I set up sharing from my phone to my husband’s account and vice-versa, and started testing it out when I went grocery shopping, when he went to work, and when we were both spending a day out in Evreux. We both carry Android phones and the results were as I expected from years of Google Maps location sharing. Our locations were frequently updated, never more than five minutes apart, and throughout several entire days. It works, hoorray!

Find My Device for people = Google Maps location sharing

When I set up our location shares, I immediately noticed that both (me to him and him to me) were mirrored over to Google Maps. They’re all part of the same “Google Location Sharing” umbrella. As I mentioned at the beginning of this post, I’m glad Google didn’t cook up a separate sharing setup here and instead integrated it all with Maps’ existing feature.

The screenshots above show that both apps display very similar info, though Find My Device has a cleaner, more modern Material You aesthetic. I can see my husband’s location, when it was last updated, and whether or not he can see my location, too. Find My Device also shows me how far he is from me.

Find My Device and Google Maps show the same info, but one has a nicer, more modern design.

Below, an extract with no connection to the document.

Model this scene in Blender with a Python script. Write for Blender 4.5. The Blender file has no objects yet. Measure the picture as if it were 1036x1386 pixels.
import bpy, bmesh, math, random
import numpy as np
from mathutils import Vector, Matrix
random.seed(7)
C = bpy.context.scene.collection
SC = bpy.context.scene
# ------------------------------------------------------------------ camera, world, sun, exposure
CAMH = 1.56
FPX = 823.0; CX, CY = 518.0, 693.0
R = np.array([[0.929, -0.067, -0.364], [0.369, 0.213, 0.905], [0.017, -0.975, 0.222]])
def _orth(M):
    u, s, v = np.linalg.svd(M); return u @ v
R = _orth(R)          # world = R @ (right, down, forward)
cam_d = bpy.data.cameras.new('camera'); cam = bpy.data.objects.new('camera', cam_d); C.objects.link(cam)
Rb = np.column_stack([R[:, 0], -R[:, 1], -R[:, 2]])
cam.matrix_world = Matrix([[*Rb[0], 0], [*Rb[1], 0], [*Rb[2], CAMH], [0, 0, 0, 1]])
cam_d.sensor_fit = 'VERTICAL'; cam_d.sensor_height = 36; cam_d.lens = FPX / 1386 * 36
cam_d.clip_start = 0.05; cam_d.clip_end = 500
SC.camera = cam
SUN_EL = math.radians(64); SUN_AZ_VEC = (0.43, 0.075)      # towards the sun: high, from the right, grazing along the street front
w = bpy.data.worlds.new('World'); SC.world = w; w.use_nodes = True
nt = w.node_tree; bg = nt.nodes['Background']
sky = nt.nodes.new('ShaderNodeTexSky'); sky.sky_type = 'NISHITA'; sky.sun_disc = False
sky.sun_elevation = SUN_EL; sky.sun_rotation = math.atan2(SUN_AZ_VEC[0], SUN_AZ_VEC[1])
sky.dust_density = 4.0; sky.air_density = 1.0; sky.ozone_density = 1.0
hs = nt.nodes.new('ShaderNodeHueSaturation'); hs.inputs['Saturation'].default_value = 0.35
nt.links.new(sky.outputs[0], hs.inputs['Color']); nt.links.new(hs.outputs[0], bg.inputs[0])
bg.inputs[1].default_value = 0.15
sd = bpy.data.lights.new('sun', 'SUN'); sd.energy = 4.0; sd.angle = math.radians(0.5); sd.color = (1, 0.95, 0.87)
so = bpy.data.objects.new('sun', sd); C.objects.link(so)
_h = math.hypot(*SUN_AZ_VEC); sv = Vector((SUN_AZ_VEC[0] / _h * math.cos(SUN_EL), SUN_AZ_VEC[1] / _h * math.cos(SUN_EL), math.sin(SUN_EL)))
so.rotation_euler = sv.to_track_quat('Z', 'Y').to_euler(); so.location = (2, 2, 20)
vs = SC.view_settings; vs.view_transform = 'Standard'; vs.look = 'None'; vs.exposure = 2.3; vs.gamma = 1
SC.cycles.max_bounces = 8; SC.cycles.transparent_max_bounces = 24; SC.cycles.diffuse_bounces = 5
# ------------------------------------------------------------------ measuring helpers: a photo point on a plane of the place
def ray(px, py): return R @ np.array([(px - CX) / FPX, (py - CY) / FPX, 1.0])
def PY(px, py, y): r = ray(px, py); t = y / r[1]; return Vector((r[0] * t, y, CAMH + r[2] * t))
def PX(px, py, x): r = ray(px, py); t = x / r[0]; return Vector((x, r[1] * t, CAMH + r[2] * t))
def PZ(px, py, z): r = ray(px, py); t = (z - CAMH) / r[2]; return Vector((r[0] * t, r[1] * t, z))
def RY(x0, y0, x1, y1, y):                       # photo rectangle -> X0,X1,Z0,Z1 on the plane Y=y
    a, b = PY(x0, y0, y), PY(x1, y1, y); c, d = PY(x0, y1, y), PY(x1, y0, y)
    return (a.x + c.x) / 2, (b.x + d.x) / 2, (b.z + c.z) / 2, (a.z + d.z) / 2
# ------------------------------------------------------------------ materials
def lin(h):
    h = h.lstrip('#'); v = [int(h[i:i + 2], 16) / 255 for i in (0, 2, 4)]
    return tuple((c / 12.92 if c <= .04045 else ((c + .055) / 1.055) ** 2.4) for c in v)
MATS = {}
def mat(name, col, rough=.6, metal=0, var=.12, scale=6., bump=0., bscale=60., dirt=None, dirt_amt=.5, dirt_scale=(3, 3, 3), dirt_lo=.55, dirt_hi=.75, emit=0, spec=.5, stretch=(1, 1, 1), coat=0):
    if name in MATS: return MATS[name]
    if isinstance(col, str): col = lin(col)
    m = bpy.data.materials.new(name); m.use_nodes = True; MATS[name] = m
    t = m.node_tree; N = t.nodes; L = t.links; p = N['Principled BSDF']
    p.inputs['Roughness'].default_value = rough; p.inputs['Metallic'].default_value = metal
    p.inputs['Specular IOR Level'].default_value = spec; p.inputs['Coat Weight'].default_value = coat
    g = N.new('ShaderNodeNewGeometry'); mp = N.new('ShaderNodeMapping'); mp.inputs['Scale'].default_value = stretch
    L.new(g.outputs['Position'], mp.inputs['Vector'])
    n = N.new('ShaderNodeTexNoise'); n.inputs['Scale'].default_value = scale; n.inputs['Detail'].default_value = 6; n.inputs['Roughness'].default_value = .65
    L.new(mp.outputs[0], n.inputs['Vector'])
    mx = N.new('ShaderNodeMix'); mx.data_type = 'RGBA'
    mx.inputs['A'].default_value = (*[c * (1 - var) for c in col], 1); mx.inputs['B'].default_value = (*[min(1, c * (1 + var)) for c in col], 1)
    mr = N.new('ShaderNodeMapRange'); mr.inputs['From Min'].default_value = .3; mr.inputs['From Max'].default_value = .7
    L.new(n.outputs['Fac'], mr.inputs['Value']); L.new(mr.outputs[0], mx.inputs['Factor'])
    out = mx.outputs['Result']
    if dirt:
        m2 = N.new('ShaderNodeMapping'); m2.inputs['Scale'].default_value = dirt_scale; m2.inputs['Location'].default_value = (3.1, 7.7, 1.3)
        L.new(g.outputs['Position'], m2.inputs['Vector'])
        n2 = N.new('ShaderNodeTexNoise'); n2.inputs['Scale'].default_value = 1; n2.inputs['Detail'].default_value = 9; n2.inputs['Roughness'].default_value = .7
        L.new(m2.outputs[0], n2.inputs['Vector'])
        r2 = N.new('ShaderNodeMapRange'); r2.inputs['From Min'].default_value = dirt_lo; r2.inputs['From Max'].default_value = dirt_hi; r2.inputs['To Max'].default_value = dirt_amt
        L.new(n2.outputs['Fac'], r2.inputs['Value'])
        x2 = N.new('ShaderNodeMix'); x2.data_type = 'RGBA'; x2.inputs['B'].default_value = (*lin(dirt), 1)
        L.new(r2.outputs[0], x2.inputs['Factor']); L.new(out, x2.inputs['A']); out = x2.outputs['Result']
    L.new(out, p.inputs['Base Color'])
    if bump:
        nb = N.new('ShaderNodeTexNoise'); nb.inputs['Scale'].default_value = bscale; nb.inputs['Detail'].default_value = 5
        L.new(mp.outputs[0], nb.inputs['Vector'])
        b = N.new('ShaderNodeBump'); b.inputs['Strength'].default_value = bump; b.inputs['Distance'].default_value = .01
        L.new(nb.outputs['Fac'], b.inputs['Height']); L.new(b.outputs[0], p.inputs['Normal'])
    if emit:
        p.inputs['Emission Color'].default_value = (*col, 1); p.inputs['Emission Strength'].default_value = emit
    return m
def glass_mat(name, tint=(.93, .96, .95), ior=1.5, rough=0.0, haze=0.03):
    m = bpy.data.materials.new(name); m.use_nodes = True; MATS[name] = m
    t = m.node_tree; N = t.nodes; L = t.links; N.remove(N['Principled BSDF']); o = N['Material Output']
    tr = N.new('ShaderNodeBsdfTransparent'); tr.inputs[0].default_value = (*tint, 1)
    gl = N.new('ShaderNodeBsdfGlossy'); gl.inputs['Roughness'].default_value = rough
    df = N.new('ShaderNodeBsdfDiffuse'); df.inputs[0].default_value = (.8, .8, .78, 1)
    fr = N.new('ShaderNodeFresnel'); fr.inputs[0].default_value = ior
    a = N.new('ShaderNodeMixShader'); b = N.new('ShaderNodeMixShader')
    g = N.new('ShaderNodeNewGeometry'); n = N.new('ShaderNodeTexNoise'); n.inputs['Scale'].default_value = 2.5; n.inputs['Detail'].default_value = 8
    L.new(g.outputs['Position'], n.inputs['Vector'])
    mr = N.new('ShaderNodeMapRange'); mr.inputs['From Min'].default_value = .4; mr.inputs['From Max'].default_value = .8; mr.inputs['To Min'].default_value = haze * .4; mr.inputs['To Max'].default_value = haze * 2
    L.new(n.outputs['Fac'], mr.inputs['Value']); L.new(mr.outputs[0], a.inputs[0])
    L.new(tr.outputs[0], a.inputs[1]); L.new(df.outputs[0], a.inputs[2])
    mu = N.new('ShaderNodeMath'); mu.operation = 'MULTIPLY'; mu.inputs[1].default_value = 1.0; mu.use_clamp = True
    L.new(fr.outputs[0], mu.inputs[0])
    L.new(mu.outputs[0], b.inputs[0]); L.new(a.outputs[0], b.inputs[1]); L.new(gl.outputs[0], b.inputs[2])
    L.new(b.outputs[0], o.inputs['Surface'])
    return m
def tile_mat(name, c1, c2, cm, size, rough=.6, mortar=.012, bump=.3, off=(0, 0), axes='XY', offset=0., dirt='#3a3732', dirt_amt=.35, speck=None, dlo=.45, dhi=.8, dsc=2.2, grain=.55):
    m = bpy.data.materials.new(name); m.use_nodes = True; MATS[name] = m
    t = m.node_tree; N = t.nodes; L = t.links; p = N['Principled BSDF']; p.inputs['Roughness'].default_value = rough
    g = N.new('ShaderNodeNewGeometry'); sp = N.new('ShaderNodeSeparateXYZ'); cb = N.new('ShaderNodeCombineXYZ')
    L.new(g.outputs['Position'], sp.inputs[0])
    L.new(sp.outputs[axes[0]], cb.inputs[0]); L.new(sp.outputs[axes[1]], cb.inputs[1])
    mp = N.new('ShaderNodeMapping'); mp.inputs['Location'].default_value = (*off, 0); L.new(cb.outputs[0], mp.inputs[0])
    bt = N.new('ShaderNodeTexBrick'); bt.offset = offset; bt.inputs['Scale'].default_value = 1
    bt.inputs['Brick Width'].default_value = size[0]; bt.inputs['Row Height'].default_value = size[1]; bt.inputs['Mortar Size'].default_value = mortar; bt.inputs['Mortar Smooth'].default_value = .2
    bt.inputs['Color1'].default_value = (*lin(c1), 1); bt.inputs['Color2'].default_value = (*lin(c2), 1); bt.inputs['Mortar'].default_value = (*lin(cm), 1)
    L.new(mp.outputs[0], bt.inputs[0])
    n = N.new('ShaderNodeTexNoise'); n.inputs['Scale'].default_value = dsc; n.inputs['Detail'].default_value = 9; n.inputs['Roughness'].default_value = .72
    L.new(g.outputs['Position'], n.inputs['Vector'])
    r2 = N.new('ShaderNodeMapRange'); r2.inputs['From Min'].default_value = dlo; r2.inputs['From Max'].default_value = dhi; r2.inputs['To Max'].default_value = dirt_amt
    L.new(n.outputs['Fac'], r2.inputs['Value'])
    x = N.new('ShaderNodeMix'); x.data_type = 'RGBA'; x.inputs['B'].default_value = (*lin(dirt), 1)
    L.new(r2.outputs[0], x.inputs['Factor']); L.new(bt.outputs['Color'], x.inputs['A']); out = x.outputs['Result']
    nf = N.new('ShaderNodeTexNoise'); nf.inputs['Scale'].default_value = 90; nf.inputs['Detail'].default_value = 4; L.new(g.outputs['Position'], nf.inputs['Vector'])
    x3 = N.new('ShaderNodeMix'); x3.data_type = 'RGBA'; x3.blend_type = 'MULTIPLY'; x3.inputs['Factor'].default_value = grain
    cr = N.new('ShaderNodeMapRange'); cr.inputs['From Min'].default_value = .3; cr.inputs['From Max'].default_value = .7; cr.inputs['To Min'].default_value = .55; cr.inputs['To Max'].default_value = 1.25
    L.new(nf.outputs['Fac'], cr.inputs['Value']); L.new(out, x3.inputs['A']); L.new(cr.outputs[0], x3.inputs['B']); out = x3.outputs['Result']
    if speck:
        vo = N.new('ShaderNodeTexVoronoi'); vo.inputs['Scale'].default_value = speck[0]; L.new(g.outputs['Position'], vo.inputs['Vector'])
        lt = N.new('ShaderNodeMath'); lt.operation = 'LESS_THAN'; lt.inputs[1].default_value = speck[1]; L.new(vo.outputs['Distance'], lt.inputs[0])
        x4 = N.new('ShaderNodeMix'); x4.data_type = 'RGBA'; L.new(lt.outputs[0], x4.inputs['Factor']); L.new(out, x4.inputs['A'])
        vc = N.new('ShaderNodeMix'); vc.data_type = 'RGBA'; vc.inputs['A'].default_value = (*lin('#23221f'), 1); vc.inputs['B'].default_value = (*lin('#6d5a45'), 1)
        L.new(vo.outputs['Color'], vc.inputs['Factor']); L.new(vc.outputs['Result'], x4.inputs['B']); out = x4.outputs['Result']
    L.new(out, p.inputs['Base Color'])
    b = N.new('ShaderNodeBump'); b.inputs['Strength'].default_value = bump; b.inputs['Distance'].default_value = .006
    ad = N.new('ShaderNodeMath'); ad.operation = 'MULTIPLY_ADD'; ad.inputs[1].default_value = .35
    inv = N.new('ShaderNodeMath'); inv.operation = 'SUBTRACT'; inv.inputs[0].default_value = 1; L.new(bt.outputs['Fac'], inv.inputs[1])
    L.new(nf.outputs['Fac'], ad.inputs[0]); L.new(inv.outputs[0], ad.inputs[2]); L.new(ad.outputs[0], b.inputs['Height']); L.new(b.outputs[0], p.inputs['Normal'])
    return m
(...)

Both apps hide more details until I tap on my husband’s name. That reveals his phone’s battery life, a button to get directions to join him, and one to stop sharing my location with him. (This is also where Maps shows the distance between us.) Plus, there’s an overflow ⋮ menu to force a location refresh, hide him from my map if I don’t want to see his location all the time, and block him from ever seeing my location again.

Once again, Find My Device’s interface is cleaner here, though both are as functional as each other. I appreciate the pop of color behind the Live icon in Find My Device, which helps me immediately spot if the location is current or outdated. Compared to the light grey Just now of Google Maps, it’s easier to understand.

… or not?

My issue with Find My Device’s implementation, though, stems from the lack of extra features that have been baked into Google Maps’ location sharing for ages.

One is the Notifications option. This allows me to create rules and get notified when my husband enters an area or leaves it, like when he reaches work or leaves work. We don’t use this for stalking purposes but for safety reasons. We live alone in a foreign country, so we’re each other’s only real support system in France. Me making sure he’s OK and him making sure I’m OK are essential features in our everyday lives.

I’m sure a lot of families use this as well for kids, so not having it in Find My Device is a bit of a letdown, especially since it exists in Maps. All Google had to do was port the interface elements to show it here. Apple’s Find My already offers these notifications, too, so I’m baffled that they’re not there in Google’s app.

Google Maps also lets me create a home screen shortcut to any person’s location tracking — something Find My Device doesn’t offer yet. There are no widgets whatsoever for Find My Device, not for devices, trackers, or people.

So, while people tracking works in general in Google’s new Find My Device app, it’s a bit disappointing because it lacks options that exist inside the same feature in Google Maps. For now, I see no reason to open Find My Device to check up on someone’s location; I’ll stick with Google Maps until those extra options make their way to Find My Device once it exits “beta” or until Google’s new app offers something unique that’s not available in Maps.